• Link został skopiowany

Pokazał, co działo się na trybunach tuż przed końcem meczu Polski [WIDEO]

Reprezentacja Polski znów zawiodła. Biało-Czerwoni zremisowali 1:1 z Mołdawią w ramach eliminacji Euro 2024. Po siedmiu rozegranych meczach mamy już iluzoryczne szanse na bezpośredni awans na przyszłoroczny turniej w Niemczech i najprawdopodobniej zagramy w barażach. Do poziomu spotkania dostosowali się kibice. "Było jak na stypie" - czytamy w jednym z wpisów w mediach społecznościowych.
Stadion Narodowy
Screen/X @SamSzczygielski

Michał Probierz udanie rozpoczął pracę w reprezentacji Polski. W pierwszym meczu jego drużyna zmierzyła się z Wyspami Owczymi i wygrała 2:0 po bramkach Sebastiana Szymańskiego i Adama Buksy. W drugim meczu już tak dobrze nie było. W niedzielę 15 października Biało-Czerwoni w fatalnym stylu zremisowali 1:1 z Mołdawią. Wynik otworzył w 26. minucie Ion Nicolaescu, dla którego było to kolejne trafienie przeciwko naszej kadrze. Natomiast rezultat spotkania w 53. minucie na 1:1 ustalił Karol Świderski.

Zobacz wideo Michał Probierz żartuje z debiutu. "Owce będą mi się śniły"
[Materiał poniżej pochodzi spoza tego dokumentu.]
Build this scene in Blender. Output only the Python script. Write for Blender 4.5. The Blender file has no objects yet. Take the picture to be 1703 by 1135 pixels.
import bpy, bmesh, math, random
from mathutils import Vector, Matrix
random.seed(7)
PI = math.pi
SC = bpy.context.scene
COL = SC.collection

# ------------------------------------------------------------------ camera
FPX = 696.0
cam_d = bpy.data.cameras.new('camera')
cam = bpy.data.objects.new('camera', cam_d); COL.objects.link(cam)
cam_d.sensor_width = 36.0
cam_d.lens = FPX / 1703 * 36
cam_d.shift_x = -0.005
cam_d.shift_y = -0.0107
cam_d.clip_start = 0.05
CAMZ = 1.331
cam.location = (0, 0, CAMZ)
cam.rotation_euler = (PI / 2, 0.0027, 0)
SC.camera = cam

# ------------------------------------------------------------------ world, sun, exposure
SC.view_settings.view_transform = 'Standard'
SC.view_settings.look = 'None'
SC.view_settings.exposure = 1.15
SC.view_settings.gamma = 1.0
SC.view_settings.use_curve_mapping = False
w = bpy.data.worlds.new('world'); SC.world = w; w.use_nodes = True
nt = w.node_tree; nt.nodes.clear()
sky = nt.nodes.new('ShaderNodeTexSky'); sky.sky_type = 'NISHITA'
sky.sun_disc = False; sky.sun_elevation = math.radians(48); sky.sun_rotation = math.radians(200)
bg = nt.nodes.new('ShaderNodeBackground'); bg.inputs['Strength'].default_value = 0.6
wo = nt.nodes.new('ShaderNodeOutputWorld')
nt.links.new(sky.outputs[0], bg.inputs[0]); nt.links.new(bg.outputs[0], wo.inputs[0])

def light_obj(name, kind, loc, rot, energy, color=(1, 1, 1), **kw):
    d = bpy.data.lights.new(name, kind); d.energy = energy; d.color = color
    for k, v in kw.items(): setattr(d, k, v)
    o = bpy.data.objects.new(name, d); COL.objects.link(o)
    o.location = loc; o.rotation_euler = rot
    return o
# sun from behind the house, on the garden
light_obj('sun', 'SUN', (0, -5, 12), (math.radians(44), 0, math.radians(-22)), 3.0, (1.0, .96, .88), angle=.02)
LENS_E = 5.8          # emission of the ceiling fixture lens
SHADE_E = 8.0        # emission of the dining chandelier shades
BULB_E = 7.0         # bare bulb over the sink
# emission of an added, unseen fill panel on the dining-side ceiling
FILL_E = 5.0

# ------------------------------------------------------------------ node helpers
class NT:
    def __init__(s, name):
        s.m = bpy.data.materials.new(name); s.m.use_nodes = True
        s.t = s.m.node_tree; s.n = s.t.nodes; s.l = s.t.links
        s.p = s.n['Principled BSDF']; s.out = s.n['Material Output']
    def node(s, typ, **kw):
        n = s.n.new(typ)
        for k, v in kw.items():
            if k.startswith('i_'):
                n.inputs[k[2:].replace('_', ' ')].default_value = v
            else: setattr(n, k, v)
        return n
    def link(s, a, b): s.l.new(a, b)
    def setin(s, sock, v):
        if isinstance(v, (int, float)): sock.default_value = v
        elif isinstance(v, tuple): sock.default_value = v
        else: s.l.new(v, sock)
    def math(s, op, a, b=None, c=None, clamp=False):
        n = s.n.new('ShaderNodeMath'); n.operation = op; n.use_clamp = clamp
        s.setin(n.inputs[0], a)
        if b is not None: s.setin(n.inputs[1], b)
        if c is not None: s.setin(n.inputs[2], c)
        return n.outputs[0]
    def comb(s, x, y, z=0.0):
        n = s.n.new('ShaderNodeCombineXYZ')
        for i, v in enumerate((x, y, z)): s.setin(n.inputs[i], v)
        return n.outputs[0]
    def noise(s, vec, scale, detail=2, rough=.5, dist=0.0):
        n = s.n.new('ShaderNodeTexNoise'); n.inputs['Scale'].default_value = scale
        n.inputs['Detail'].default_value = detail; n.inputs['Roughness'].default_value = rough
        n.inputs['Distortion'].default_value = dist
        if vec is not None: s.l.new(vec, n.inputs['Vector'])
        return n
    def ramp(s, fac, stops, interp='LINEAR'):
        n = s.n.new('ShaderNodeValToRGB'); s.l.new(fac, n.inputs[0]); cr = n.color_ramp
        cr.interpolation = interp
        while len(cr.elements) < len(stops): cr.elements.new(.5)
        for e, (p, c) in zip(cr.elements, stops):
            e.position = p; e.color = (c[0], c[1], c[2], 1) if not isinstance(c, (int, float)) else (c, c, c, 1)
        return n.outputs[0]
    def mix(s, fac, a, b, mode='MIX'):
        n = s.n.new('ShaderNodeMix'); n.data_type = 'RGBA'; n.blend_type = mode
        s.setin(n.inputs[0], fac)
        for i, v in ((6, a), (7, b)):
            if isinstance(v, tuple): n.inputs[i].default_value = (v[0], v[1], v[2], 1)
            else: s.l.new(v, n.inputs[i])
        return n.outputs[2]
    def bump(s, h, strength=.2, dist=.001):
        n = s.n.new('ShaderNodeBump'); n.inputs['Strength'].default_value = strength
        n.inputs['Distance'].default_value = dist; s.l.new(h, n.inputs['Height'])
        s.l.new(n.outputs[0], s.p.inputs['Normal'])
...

Biało-Czerwoni długimi fragmentami byli bezradni i się wyraźnie męczyli. W pierwszej odsłonie nasi rywale byli bardzo agresywni, o czym mogą świadczyć cztery żółte kartki. Mołdawianie wyszli na murawę w Warszawie bez strachu i ponownie postawili się o wiele wyżej notowanej drużynie. 

Wrócił temat atmosfery na PGE Narodowym. "Było jak na stypie"

Do poziomu tego spotkania dostosowali się kibice, którzy niemal w ciszy obserwowali poczynania drużyny narodowej. "Było jak na stypie" - takie komentarze można było wyczytać w sieci w trakcie i po meczu Polska - Mołdawia na PGE Narodowym. "O jakiej atmosferze w tym meczu mówi Mateusz Borek? Im prezes Kulesza nakazuje mówić, że na PGE Narodowym jest jakaś wybitna atmosfera? Przecież w TV słychać, że tam jest stypa" - napisał jeden z kibiców.

Podobne odczucia dotyczące atmosfery na tym obiekcie miał Samuel Szczygielski. Dziennikarz Meczyki.pl podzielił się swoimi spostrzeżeniami w mediach społecznościowych. - To jest doping na Stadionie Narodowym. Abstrahując od poziomu piłkarskiego - gramy kluczowe 10 minut, a cały stadion świeci latarkami w telefonach. Dopingu praktycznie zero. Piknik - ostro skomentował.

To nie pierwszy raz, kiedy internauci mają uwagi związane z dopingiem. W ramach "walki" z cichymi trybunami PZPN wprowadził system sterujący dopingiem. Na dużym ekranie wyświetlała się treść przyśpiewki, jednak nie zrobiła ona większego wrażenia na kibicach.

Po remisie z Mołdawią Biało-Czerwoni spadli na trzecie miejsce w grupie E. Obecnie mają na koncie 10 punktów po siedmiu rozegranych meczach i tracą jedno "oczko" do reprezentacji Czech, która rozegrała o jedno starcie mniej. Ostatnie spotkanie eliminacji mistrzostw Europy Polacy rozegrają w piątek 17 listopada, kiedy na Stadionie Narodowym zmierzą się z Czechami.